** Start **
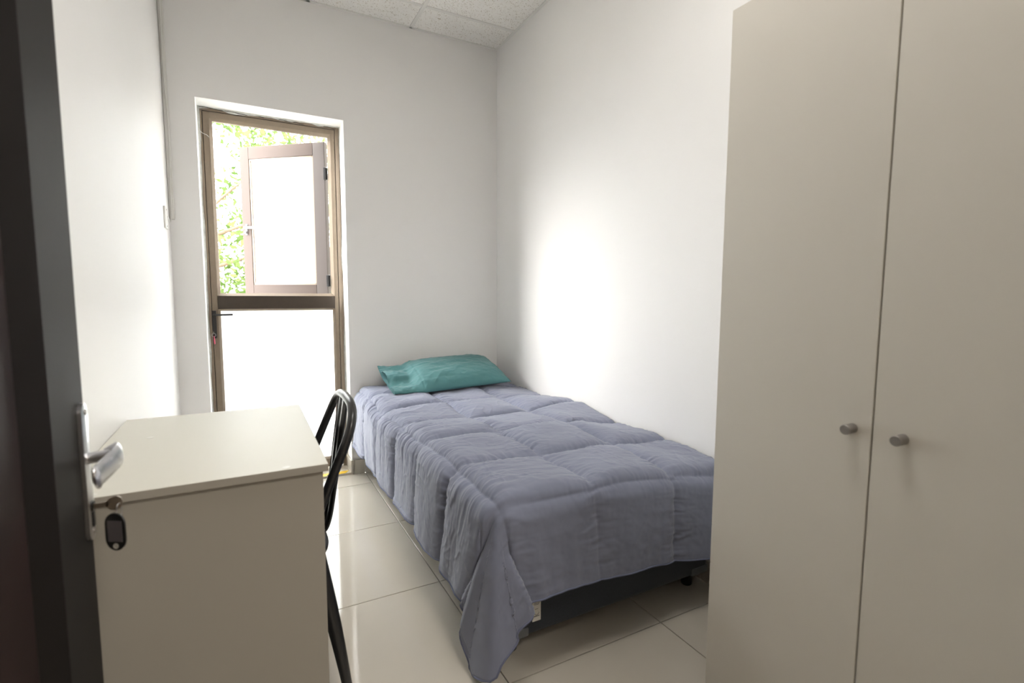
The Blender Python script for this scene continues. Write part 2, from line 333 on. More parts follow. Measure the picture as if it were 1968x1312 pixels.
for (x0, x1, z, dz) in ((-.185, -.06, 2.175, -.003), (-.06, .06, 2.172, -.006), (.115, .145, 2.168, 0), (.22, .29, 2.169, -.004), (.30, .36, 2.166, -.002), (.47, .545, 2.169, -.004)):
    bm = bmesh.new(); tube(bm, cr([(x0, Y0-.017, z), ((x0*2+x1)/3, Y0-.017, z+.0015), ((x0+x1*2)/3, Y0-.017, z-.001+dz/2), (x1, Y0-.017, z+dz)], 4), [.0006]+[.0016]*11+[.0006], 6, (1, .8)); obj('plaster_crack', bm, M_gap, wbk)
# painted inner faces of the reveal (brighter fresh plaster)
bm = bmesh.new(); bx(bm, WL-.001, WL+.0012, YB+.0005, Y0-.005, .092, WT); bx(bm, WR-.0012, WR+.001, YB+.0005, Y0-.005, .092, WT); bx(bm, WL, WR, YB+.0005, Y0-.005, WT-.0012, WT+.001)
obj('reveal_lining', bm, M_reveal, wbk)
bm = bmesh.new(); tube(bm, cr([(-.188, 3.365, 2.075), (-.184, 3.360, 2.05), (-.170, 3.362, 2.035), (-.150, 3.366, 2.028), (-.138, 3.372, 2.018)], 5), .0016, 6)
o = obj('loose_wire', bm, M_plast); tag(o, 'short loose white wire curling over the top left corner of the glazed door frame', 'wire')
# hazard tape on the sill
tp = empty('hazard_tape', (.2, YB+.03, .0125)); tag(tp, 'strip of yellow and black hazard tape on the edge of the door sill', 'tape')
k = 0; x1 = WR-.014
while x1 > WL+.05:
    x = x1-.085; bm = bmesh.new(); yy = YB+.003-YB-.03
    prism(bm, [(x-.2, yy, 0), (x1-.03-.2, yy, 0), (x1-.2, yy+.045, 0), (x+.03-.2, yy+.045, 0)], (0, 0, .0008))
    obj('tape_stripe', bm, M_yel if k % 2 == 0 else M_tapeb, tp); x1 = x+.028; k += 1

# ------------------------------------------------------------------ outside: paving and tree
o = box('ground', -14, 16, YO+.001, 30, -.12, -.04, M_ground); tag(o, kind='structure')
def leaf_cloud(name, n, fn, parent, size, mt, seed):
    r = np.random.RandomState(seed); c = fn(r, n); nrm = r.normal(size=(n, 3)); nrm[:, 2] += .6; nrm /= np.linalg.norm(nrm, axis=1)[:, None]
    t = np.cross(nrm, r.normal(size=(n, 3))); t /= np.linalg.norm(t, axis=1)[:, None]; b = np.cross(nrm, t)
    s = size*(.6+.8*r.rand(n))[:, None]
    V = np.stack([c-t*s, c-t*s*.1+b*s*.42-nrm*s*.1, c+t*s, c-t*s*.1-b*s*.42-nrm*s*.1], 1).reshape(-1, 3)
    f = np.arange(n*4).reshape(-1, 4)
    me = bpy.data.meshes.new(name); me.from_pydata(V.tolist(), [], f.tolist()); o = link(name, me, mt, parent); o['kind'] = 'stuff'; return o
def tree(x, y, h, rad, label, seed, n):
    t = empty('garden_tree', (x, y, -.04)); tag(t, label, 'tree', 'trees outside the window')
    r = random.Random(seed); bm = bmesh.new()
    tube(bm, cr([(0, 0, 0), (.05, .02, h*.3), (-.04, .05, h*.6), (.02, 0, h*.9)]), [.09*(1-.03*i) for i in range(25)], 10); obj('trunk', bm, M_bark, t, True)
    bm = bmesh.new()
    for k in range(16):
        z = h*(.2+.045*k); a = r.uniform(0, 6.28); L = rad*r.uniform(.6, .95)
        tube(bm, cr([(0, 0, z), (math.cos(a)*L*.5, math.sin(a)*L*.5, z+.25), (math.cos(a)*L, math.sin(a)*L, z+.45)], 4), [.03*(1-.09*i) for i in range(9)], 6)
    obj('branches', bm, M_bark, t, True)['kind'] = 'stuff'
    def fn(r, n):
        p = r.normal(size=(n, 3)); p /= np.linalg.norm(p, axis=1)[:, None]; p *= (r.rand(n)**.45)[:, None]
        cl = r.randint(0, 40, n); cc = r.normal(size=(40, 3)); cc /= np.linalg.norm(cc, axis=1)[:, None]; cc *= .78
        q = cc[cl]+p*.34; q[:, 0] *= rad; q[:, 1] *= rad; q[:, 2] = h*.56+q[:, 2]*h*.5; return q
    leaf_cloud('foliage', n, fn, t, .055, M_leaf, seed)
tree(-.55, 7.6, 4.3, 1.5, 'leafy green tree seen through the gap left of the open casement', 3, 7000)
tree(1.45, 10.4, 4.8, 1.7, 'leafy green tree added further right behind the frosted panes to block the sky', 5, 5000)  # tree added to block sky light from the right

nb = empty('sky_screen_wall', (2.5, 6.5, -.04)); tag(nb, 'unseen wall added outside, right of the glazed door, to screen off sky light', 'light screen')  # unseen wall added to keep sky light off the left wall
box('screen_body', -.1, .1, -2.9, 3.5, 0, 3.4, M_outer, nb, .005); box('screen_coping', -.14, .14, -2.9, 3.5, 3.4, 3.46, M_outer, nb, .005)

# ------------------------------------------------------------------ bed
BX0, BX1, BY0, BY1 = .672, 1.565, 1.30, 3.185
bed = empty('single_bed', ((BX0+BX1)/2, (BY0+BY1)/2, 0)); tag(bed, 'single bed with a dark slate divan base standing against the right wall', 'bed')
def pw(o, root): o.matrix_parent_inverse = Matrix.Translation(-root.location); return o
bm = bmesh.new(); bx(bm, BX0, BX1, BY0, BY1, .062, .30, .012, 2); pw(obj('divan_base', bm, M_base, bed, autos=40), bed)
bm = bmesh.new(); bx(bm, BX0+.01, BX1-.005, BY0+.01, BY1, .302, .492, .04, 4); pw(obj('mattress', bm, M_matt, bed, autos=50), bed)
for x in (BX0+.045, BX1-.055):
    for y in (BY0+.05, (BY0+BY1)/2, BY1-.06):
        bm = bmesh.new(); tube(bm, [(x, y, 0), (x, y, .004), (x, y, .05), (x, y, .0635)], [.018, .021, .024, .027], 14); pw(obj('foot', bm, M_bplas, bed, autos=40), bed)
for x0, x1 in ((BX0-.003, BX0+.085), (BX1-.085, BX1+.003)):
    bm = bmesh.new(); bx(bm, x0, x1, BY0-.003, BY0+.02, .060, .092, .006, 2); pw(obj('corner_guard', bm, M_guard, bed), bed)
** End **
Transcribe all of the material exactly, leaving out whatever pictures it contains.

The Blender Python script for this scene continues. Write part 2, from line 333 on. More parts follow. Measure the picture as if it were 1968x1312 pixels.
for (x0, x1, z, dz) in ((-.185, -.06, 2.175, -.003), (-.06, .06, 2.172, -.006), (.115, .145, 2.168, 0), (.22, .29, 2.169, -.004), (.30, .36, 2.166, -.002), (.47, .545, 2.169, -.004)):
    bm = bmesh.new(); tube(bm, cr([(x0, Y0-.017, z), ((x0*2+x1)/3, Y0-.017, z+.0015), ((x0+x1*2)/3, Y0-.017, z-.001+dz/2), (x1, Y0-.017, z+dz)], 4), [.0006]+[.0016]*11+[.0006], 6, (1, .8)); obj('plaster_crack', bm, M_gap, wbk)
# painted inner faces of the reveal (brighter fresh plaster)
bm = bmesh.new(); bx(bm, WL-.001, WL+.0012, YB+.0005, Y0-.005, .092, WT); bx(bm, WR-.0012, WR+.001, YB+.0005, Y0-.005, .092, WT); bx(bm, WL, WR, YB+.0005, Y0-.005, WT-.0012, WT+.001)
obj('reveal_lining', bm, M_reveal, wbk)
bm = bmesh.new(); tube(bm, cr([(-.188, 3.365, 2.075), (-.184, 3.360, 2.05), (-.170, 3.362, 2.035), (-.150, 3.366, 2.028), (-.138, 3.372, 2.018)], 5), .0016, 6)
o = obj('loose_wire', bm, M_plast); tag(o, 'short loose white wire curling over the top left corner of the glazed door frame', 'wire')
# hazard tape on the sill
tp = empty('hazard_tape', (.2, YB+.03, .0125)); tag(tp, 'strip of yellow and black hazard tape on the edge of the door sill', 'tape')
k = 0; x1 = WR-.014
while x1 > WL+.05:
    x = x1-.085; bm = bmesh.new(); yy = YB+.003-YB-.03
    prism(bm, [(x-.2, yy, 0), (x1-.03-.2, yy, 0), (x1-.2, yy+.045, 0), (x+.03-.2, yy+.045, 0)], (0, 0, .0008))
    obj('tape_stripe', bm, M_yel if k % 2 == 0 else M_tapeb, tp); x1 = x+.028; k += 1

# ------------------------------------------------------------------ outside: paving and tree
o = box('ground', -14, 16, YO+.001, 30, -.12, -.04, M_ground); tag(o, kind='structure')
def leaf_cloud(name, n, fn, parent, size, mt, seed):
    r = np.random.RandomState(seed); c = fn(r, n); nrm = r.normal(size=(n, 3)); nrm[:, 2] += .6; nrm /= np.linalg.norm(nrm, axis=1)[:, None]
    t = np.cross(nrm, r.normal(size=(n, 3))); t /= np.linalg.norm(t, axis=1)[:, None]; b = np.cross(nrm, t)
    s = size*(.6+.8*r.rand(n))[:, None]
    V = np.stack([c-t*s, c-t*s*.1+b*s*.42-nrm*s*.1, c+t*s, c-t*s*.1-b*s*.42-nrm*s*.1], 1).reshape(-1, 3)
    f = np.arange(n*4).reshape(-1, 4)
    me = bpy.data.meshes.new(name); me.from_pydata(V.tolist(), [], f.tolist()); o = link(name, me, mt, parent); o['kind'] = 'stuff'; return o
def tree(x, y, h, rad, label, seed, n):
    t = empty('garden_tree', (x, y, -.04)); tag(t, label, 'tree', 'trees outside the window')
    r = random.Random(seed); bm = bmesh.new()
    tube(bm, cr([(0, 0, 0), (.05, .02, h*.3), (-.04, .05, h*.6), (.02, 0, h*.9)]), [.09*(1-.03*i) for i in range(25)], 10); obj('trunk', bm, M_bark, t, True)
    bm = bmesh.new()
    for k in range(16):
        z = h*(.2+.045*k); a = r.uniform(0, 6.28); L = rad*r.uniform(.6, .95)
        tube(bm, cr([(0, 0, z), (math.cos(a)*L*.5, math.sin(a)*L*.5, z+.25), (math.cos(a)*L, math.sin(a)*L, z+.45)], 4), [.03*(1-.09*i) for i in range(9)], 6)
    obj('branches', bm, M_bark, t, True)['kind'] = 'stuff'
    def fn(r, n):
        p = r.normal(size=(n, 3)); p /= np.linalg.norm(p, axis=1)[:, None]; p *= (r.rand(n)**.45)[:, None]
        cl = r.randint(0, 40, n); cc = r.normal(size=(40, 3)); cc /= np.linalg.norm(cc, axis=1)[:, None]; cc *= .78
        q = cc[cl]+p*.34; q[:, 0] *= rad; q[:, 1] *= rad; q[:, 2] = h*.56+q[:, 2]*h*.5; return q
    leaf_cloud('foliage', n, fn, t, .055, M_leaf, seed)
tree(-.55, 7.6, 4.3, 1.5, 'leafy green tree seen through the gap left of the open casement', 3, 7000)
tree(1.45, 10.4, 4.8, 1.7, 'leafy green tree added further right behind the frosted panes to block the sky', 5, 5000)  # tree added to block sky light from the right

nb = empty('sky_screen_wall', (2.5, 6.5, -.04)); tag(nb, 'unseen wall added outside, right of the glazed door, to screen off sky light', 'light screen')  # unseen wall added to keep sky light off the left wall
box('screen_body', -.1, .1, -2.9, 3.5, 0, 3.4, M_outer, nb, .005); box('screen_coping', -.14, .14, -2.9, 3.5, 3.4, 3.46, M_outer, nb, .005)

# ------------------------------------------------------------------ bed
BX0, BX1, BY0, BY1 = .672, 1.565, 1.30, 3.185
bed = empty('single_bed', ((BX0+BX1)/2, (BY0+BY1)/2, 0)); tag(bed, 'single bed with a dark slate divan base standing against the right wall', 'bed')
def pw(o, root): o.matrix_parent_inverse = Matrix.Translation(-root.location); return o
bm = bmesh.new(); bx(bm, BX0, BX1, BY0, BY1, .062, .30, .012, 2); pw(obj('divan_base', bm, M_base, bed, autos=40), bed)
bm = bmesh.new(); bx(bm, BX0+.01, BX1-.005, BY0+.01, BY1, .302, .492, .04, 4); pw(obj('mattress', bm, M_matt, bed, autos=50), bed)
for x in (BX0+.045, BX1-.055):
    for y in (BY0+.05, (BY0+BY1)/2, BY1-.06):
        bm = bmesh.new(); tube(bm, [(x, y, 0), (x, y, .004), (x, y, .05), (x, y, .0635)], [.018, .021, .024, .027], 14); pw(obj('foot', bm, M_bplas, bed, autos=40), bed)
for x0, x1 in ((BX0-.003, BX0+.085), (BX1-.085, BX1+.003)):
    bm = bmesh.new(); bx(bm, x0, x1, BY0-.003, BY0+.02, .060, .092, .006, 2); pw(obj('corner_guard', bm, M_guard, bed), bed)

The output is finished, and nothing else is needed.